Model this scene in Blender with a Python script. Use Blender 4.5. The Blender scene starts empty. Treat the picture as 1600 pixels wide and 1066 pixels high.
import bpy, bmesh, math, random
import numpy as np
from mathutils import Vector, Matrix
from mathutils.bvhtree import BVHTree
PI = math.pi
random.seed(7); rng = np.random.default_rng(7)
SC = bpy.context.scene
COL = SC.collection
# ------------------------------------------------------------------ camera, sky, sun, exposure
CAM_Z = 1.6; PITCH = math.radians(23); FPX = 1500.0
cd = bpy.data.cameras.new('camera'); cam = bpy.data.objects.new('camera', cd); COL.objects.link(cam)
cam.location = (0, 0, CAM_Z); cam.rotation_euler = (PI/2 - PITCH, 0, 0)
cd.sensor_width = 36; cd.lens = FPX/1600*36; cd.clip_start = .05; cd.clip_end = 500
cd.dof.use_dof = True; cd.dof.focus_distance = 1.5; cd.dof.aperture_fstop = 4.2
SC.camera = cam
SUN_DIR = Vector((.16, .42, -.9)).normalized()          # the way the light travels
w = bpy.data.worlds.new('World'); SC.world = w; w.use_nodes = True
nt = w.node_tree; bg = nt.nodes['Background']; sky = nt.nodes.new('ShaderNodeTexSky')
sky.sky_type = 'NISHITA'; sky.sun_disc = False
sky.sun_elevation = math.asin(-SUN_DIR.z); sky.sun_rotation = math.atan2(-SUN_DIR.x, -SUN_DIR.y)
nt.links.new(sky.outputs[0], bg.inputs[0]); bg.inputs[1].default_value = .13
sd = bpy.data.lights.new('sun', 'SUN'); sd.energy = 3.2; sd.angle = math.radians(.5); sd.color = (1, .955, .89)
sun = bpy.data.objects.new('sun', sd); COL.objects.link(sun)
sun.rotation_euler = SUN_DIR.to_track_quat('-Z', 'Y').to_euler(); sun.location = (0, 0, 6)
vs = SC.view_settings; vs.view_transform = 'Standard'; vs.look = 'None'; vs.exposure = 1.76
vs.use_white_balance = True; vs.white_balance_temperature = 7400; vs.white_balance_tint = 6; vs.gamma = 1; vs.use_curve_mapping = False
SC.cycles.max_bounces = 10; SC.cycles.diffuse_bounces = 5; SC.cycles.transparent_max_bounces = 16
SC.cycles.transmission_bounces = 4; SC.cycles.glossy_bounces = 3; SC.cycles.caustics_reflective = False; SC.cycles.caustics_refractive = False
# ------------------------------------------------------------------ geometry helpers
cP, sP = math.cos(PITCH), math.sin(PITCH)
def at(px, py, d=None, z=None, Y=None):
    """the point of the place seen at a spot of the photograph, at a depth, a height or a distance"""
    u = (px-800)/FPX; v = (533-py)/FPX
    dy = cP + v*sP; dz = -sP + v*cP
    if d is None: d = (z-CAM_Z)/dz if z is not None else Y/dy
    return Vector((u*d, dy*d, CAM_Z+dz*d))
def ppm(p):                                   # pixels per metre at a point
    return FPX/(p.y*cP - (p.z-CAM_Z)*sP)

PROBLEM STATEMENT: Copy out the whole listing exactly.

WORKED SOLUTION:
Model this scene in Blender with a Python script. Use Blender 4.5. The Blender scene starts empty. Treat the picture as 1600 pixels wide and 1066 pixels high.
import bpy, bmesh, math, random
import numpy as np
from mathutils import Vector, Matrix
from mathutils.bvhtree import BVHTree
PI = math.pi
random.seed(7); rng = np.random.default_rng(7)
SC = bpy.context.scene
COL = SC.collection
# ------------------------------------------------------------------ camera, sky, sun, exposure
CAM_Z = 1.6; PITCH = math.radians(23); FPX = 1500.0
cd = bpy.data.cameras.new('camera'); cam = bpy.data.objects.new('camera', cd); COL.objects.link(cam)
cam.location = (0, 0, CAM_Z); cam.rotation_euler = (PI/2 - PITCH, 0, 0)
cd.sensor_width = 36; cd.lens = FPX/1600*36; cd.clip_start = .05; cd.clip_end = 500
cd.dof.use_dof = True; cd.dof.focus_distance = 1.5; cd.dof.aperture_fstop = 4.2
SC.camera = cam
SUN_DIR = Vector((.16, .42, -.9)).normalized()          # the way the light travels
w = bpy.data.worlds.new('World'); SC.world = w; w.use_nodes = True
nt = w.node_tree; bg = nt.nodes['Background']; sky = nt.nodes.new('ShaderNodeTexSky')
sky.sky_type = 'NISHITA'; sky.sun_disc = False
sky.sun_elevation = math.asin(-SUN_DIR.z); sky.sun_rotation = math.atan2(-SUN_DIR.x, -SUN_DIR.y)
nt.links.new(sky.outputs[0], bg.inputs[0]); bg.inputs[1].default_value = .13
sd = bpy.data.lights.new('sun', 'SUN'); sd.energy = 3.2; sd.angle = math.radians(.5); sd.color = (1, .955, .89)
sun = bpy.data.objects.new('sun', sd); COL.objects.link(sun)
sun.rotation_euler = SUN_DIR.to_track_quat('-Z', 'Y').to_euler(); sun.location = (0, 0, 6)
vs = SC.view_settings; vs.view_transform = 'Standard'; vs.look = 'None'; vs.exposure = 1.76
vs.use_white_balance = True; vs.white_balance_temperature = 7400; vs.white_balance_tint = 6; vs.gamma = 1; vs.use_curve_mapping = False
SC.cycles.max_bounces = 10; SC.cycles.diffuse_bounces = 5; SC.cycles.transparent_max_bounces = 16
SC.cycles.transmission_bounces = 4; SC.cycles.glossy_bounces = 3; SC.cycles.caustics_reflective = False; SC.cycles.caustics_refractive = False
# ------------------------------------------------------------------ geometry helpers
cP, sP = math.cos(PITCH), math.sin(PITCH)
def at(px, py, d=None, z=None, Y=None):
    """the point of the place seen at a spot of the photograph, at a depth, a height or a distance"""
    u = (px-800)/FPX; v = (533-py)/FPX
    dy = cP + v*sP; dz = -sP + v*cP
    if d is None: d = (z-CAM_Z)/dz if z is not None else Y/dy
    return Vector((u*d, dy*d, CAM_Z+dz*d))
def ppm(p):                                   # pixels per metre at a point
    return FPX/(p.y*cP - (p.z-CAM_Z)*sP)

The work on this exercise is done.